__Goal__: Copy every line of the data that contains the string "Measure".

__Supplied material__:
-------

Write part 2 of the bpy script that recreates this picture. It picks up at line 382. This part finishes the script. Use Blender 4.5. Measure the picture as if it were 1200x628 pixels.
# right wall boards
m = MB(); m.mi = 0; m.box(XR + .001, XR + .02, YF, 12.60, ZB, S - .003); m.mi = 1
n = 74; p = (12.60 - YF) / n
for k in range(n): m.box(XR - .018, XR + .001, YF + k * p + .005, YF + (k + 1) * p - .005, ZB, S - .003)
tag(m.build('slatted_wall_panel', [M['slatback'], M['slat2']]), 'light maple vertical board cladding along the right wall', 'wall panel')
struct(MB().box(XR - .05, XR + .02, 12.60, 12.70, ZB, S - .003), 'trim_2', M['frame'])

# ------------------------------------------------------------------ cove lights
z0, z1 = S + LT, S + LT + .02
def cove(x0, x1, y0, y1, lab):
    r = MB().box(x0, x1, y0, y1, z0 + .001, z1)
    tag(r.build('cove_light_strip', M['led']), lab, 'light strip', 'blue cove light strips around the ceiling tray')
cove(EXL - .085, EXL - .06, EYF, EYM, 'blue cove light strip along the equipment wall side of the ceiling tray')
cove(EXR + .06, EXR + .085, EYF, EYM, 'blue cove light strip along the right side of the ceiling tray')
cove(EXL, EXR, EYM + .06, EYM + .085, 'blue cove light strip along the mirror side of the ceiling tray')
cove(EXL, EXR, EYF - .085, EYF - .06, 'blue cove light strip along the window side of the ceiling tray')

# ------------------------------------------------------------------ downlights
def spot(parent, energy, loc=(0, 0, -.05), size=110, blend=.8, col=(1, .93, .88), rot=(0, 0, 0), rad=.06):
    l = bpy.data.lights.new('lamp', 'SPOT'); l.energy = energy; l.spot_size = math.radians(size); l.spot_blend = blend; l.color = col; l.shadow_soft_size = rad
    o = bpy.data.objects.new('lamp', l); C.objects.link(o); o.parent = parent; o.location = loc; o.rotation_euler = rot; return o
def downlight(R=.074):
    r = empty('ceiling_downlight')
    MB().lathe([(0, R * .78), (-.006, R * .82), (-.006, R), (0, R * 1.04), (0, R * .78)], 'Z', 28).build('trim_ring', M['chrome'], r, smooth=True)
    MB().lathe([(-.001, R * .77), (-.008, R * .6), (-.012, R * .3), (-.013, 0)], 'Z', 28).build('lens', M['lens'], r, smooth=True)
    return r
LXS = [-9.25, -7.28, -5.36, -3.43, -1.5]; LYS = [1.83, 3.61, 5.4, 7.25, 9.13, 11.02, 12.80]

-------

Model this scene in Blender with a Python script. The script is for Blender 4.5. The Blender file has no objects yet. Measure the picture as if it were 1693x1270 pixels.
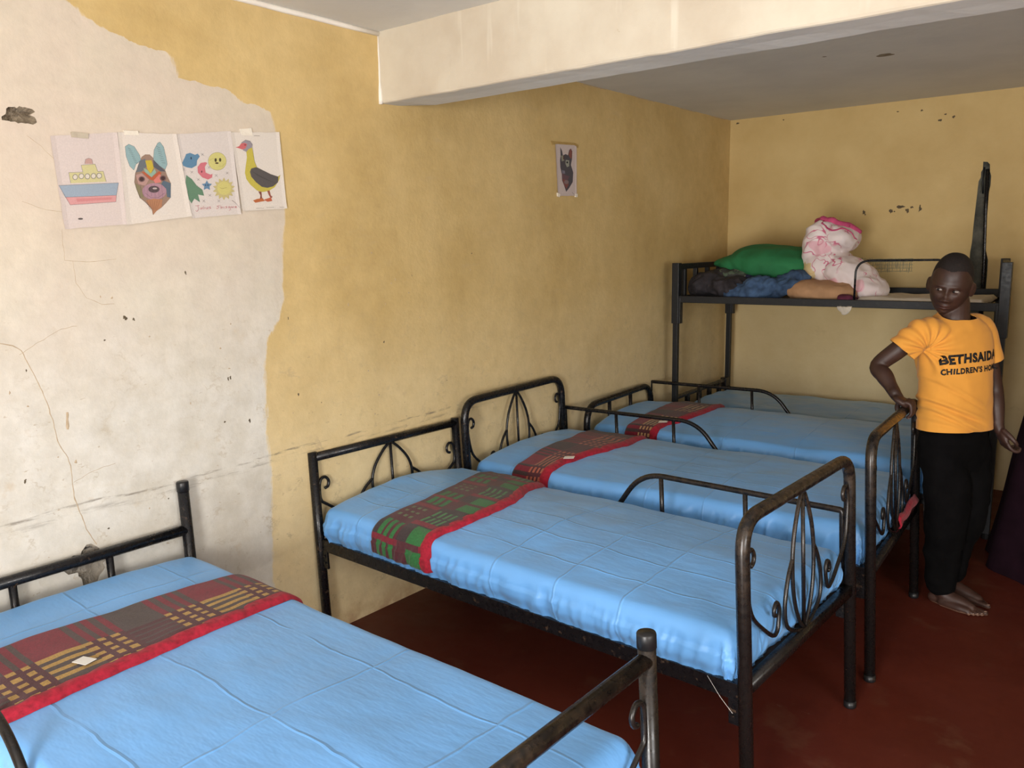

-------

__Answer to the exercise__:
Write part 2 of the bpy script that recreates this picture. It picks up at line 382. This part finishes the script. Use Blender 4.5. Measure the picture as if it were 1200x628 pixels.
Model this scene in Blender with a Python script. The script is for Blender 4.5. The Blender file has no objects yet. Measure the picture as if it were 1693x1270 pixels.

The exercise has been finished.